I met for hours over dinner with these kind folks at a Cracker Barrel in Georgia.  Furthermore, I have spent hours on the phone with them as they have recounted for me the events of this conflict and answered all of my questions.  What has impressed me the most is their concern for following the Bible through their actions, not just their words.


 Clearly, they have been deeply hurt by the events that transpired.  They were thrown out of their church, shunned by their former brothers and sisters in Christ, scorned by their former pastor who wrote a letter to a current pastor telling him that they were not in good standing at their former church (hmmm, that happened to me as well), the Georgia Baptist Convention refused to help them, then kicked them in the teeth with an ill-researched resolution.  Now they have another allegation leveled at them…  Yet, through it all, they talk about their faith. Doug Pittman signs all of his e-mails to me with, “Serving Christ, Not Man.”  I am not sure I could be as controlled as they have appeared to be to me.
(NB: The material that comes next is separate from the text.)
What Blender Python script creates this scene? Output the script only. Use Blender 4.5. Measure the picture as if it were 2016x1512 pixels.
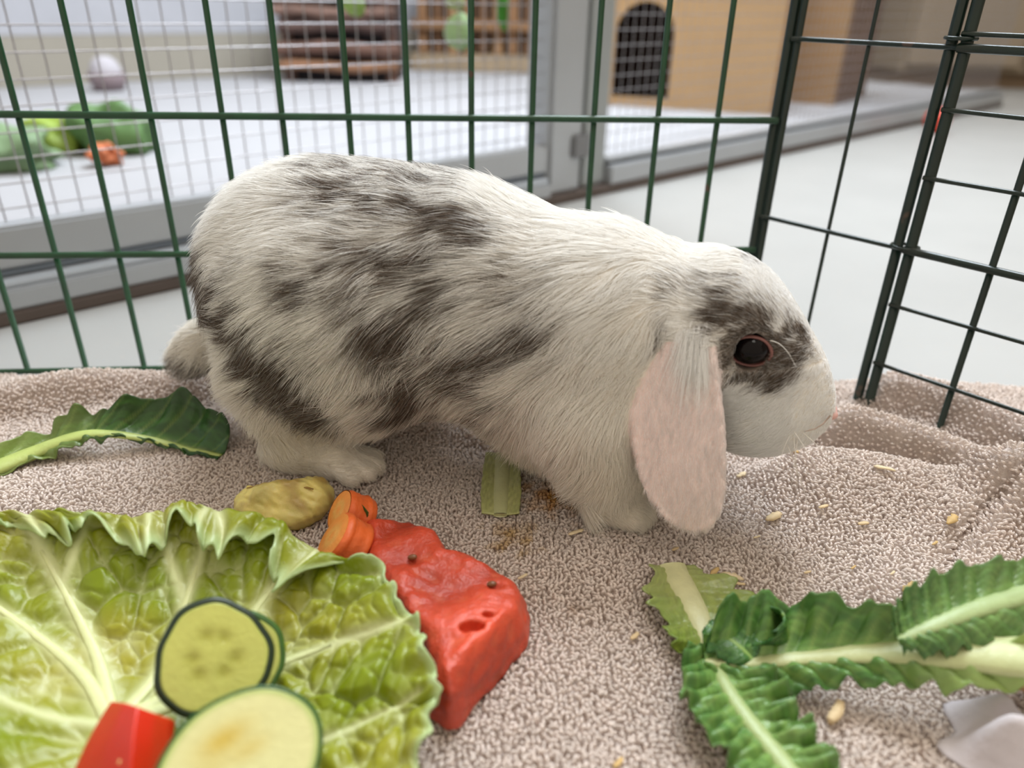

Mike Everson said that they had clearly pulled at my heartstrings.  He's right!  They have, and for good reason.  In fact, I believe their story and am looking forward to telling the rest of it in the coming posts.  I only wish that the Georgia Baptist leadership had done their job in this situation.  They say that Doug’s blog is hurting their witness.  They are wrong.  I say that their actions have caused a blot on their convention and they need to rectify a grave injustice.